■ **Data excerpt**

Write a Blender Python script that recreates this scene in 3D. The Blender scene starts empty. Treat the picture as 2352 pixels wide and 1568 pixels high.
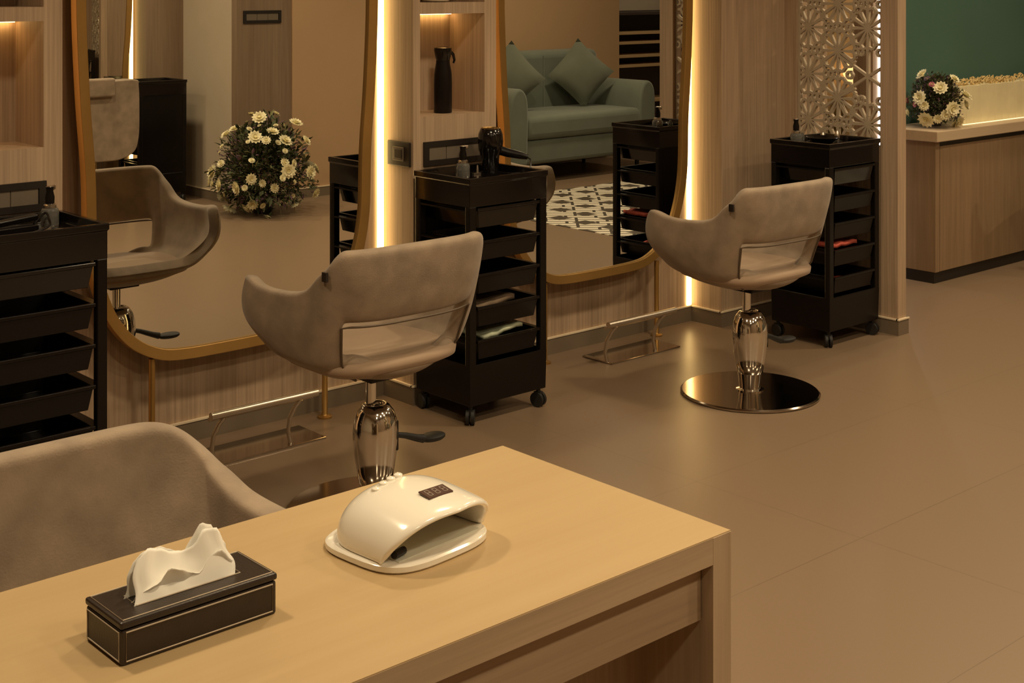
import bpy, bmesh, math, random
from mathutils import Vector, Matrix
random.seed(7)
sc = bpy.context.scene
COL = sc.collection
PI = math.pi

# ------------------------------------------------------------------ materials
def _new(name):
    m = bpy.data.materials.new(name); m.use_nodes = True
    nt = m.node_tree
    return m, nt, nt.nodes['Principled BSDF']

def mat(name, col, rough=.5, metal=0, var=0, vscale=8, bump=0, bscale=200, coat=0, emit=None, estr=0, trans=0, alpha=1, sheen=0):
    m, nt, b = _new(name)
    b.inputs['Base Color'].default_value = (*col, 1)
    b.inputs['Roughness'].default_value = rough
    b.inputs['Metallic'].default_value = metal
    if coat: b.inputs['Coat Weight'].default_value = coat; b.inputs['Coat Roughness'].default_value = .08
    if sheen: b.inputs['Sheen Weight'].default_value = sheen
    if trans: b.inputs['Transmission Weight'].default_value = trans
    if emit:
        b.inputs['Emission Color'].default_value = (*emit, 1); b.inputs['Emission Strength'].default_value = estr
    tc = nt.nodes.new('ShaderNodeTexCoord')
    if var:
        n = nt.nodes.new('ShaderNodeTexNoise'); n.inputs['Scale'].default_value = vscale; n.inputs['Detail'].default_value = 6
        nt.links.new(tc.outputs['Object'], n.inputs['Vector'])
        r = nt.nodes.new('ShaderNodeValToRGB')
        r.color_ramp.elements[0].position = .3; r.color_ramp.elements[1].position = .7
        r.color_ramp.elements[0].color = (*[c * (1 - var) for c in col], 1)
        r.color_ramp.elements[1].color = (*[min(1, c * (1 + var)) for c in col], 1)
        nt.links.new(n.outputs['Fac'], r.inputs['Fac']); nt.links.new(r.outputs['Color'], b.inputs['Base Color'])
    if bump:
        n = nt.nodes.new('ShaderNodeTexNoise'); n.inputs['Scale'].default_value = bscale
        nt.links.new(tc.outputs['Object'], n.inputs['Vector'])
        bp = nt.nodes.new('ShaderNodeBump'); bp.inputs['Strength'].default_value = bump; bp.inputs['Distance'].default_value = .002
        nt.links.new(n.outputs['Fac'], bp.inputs['Height']); nt.links.new(bp.outputs['Normal'], b.inputs['Normal'])
    return m

def wood(name, light, dark, axis='Z', rough=.5, fine=110, contrast=1.0):
    m, nt, b = _new(name)
    b.inputs['Roughness'].default_value = rough
    tc = nt.nodes.new('ShaderNodeTexCoord')
    def noise(across, along, detail):
        mp = nt.nodes.new('ShaderNodeMapping')
        s = [across] * 3; s['XYZ'.index(axis)] = along
        mp.inputs['Scale'].default_value = s
        nt.links.new(tc.outputs['Object'], mp.inputs['Vector'])
        n = nt.nodes.new('ShaderNodeTexNoise'); n.inputs['Scale'].default_value = 1; n.inputs['Detail'].default_value = detail
        n.inputs['Roughness'].default_value = .6
        nt.links.new(mp.outputs['Vector'], n.inputs['Vector'])
        return n
    a = noise(fine, 2.2, 4); c = noise(fine * .13, .6, 3)
    mx = nt.nodes.new('ShaderNodeMix'); mx.data_type = 'FLOAT'; mx.inputs[0].default_value = .4
    nt.links.new(a.outputs['Fac'], mx.inputs[2]); nt.links.new(c.outputs['Fac'], mx.inputs[3])
    r = nt.nodes.new('ShaderNodeValToRGB')
    w = .16 / contrast
    r.color_ramp.elements[0].position = .5 - w; r.color_ramp.elements[1].position = .5 + w
    r.color_ramp.elements[0].color = (*dark, 1); r.color_ramp.elements[1].color = (*light, 1)
    nt.links.new(mx.outputs[0], r.inputs['Fac']); nt.links.new(r.outputs['Color'], b.inputs['Base Color'])
    bp = nt.nodes.new('ShaderNodeBump'); bp.inputs['Strength'].default_value = .12; bp.inputs['Distance'].default_value = .001
    nt.links.new(a.outputs['Fac'], bp.inputs['Height']); nt.links.new(bp.outputs['Normal'], b.inputs['Normal'])
    return m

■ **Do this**
Print the data above verbatim from the first line through the line holding "PI = math.pi", leaving every picture out.

■ **Exercise output**
Write a Blender Python script that recreates this scene in 3D. The Blender scene starts empty. Treat the picture as 2352 pixels wide and 1568 pixels high.
import bpy, bmesh, math, random
from mathutils import Vector, Matrix
random.seed(7)
sc = bpy.context.scene
COL = sc.collection
PI = math.pi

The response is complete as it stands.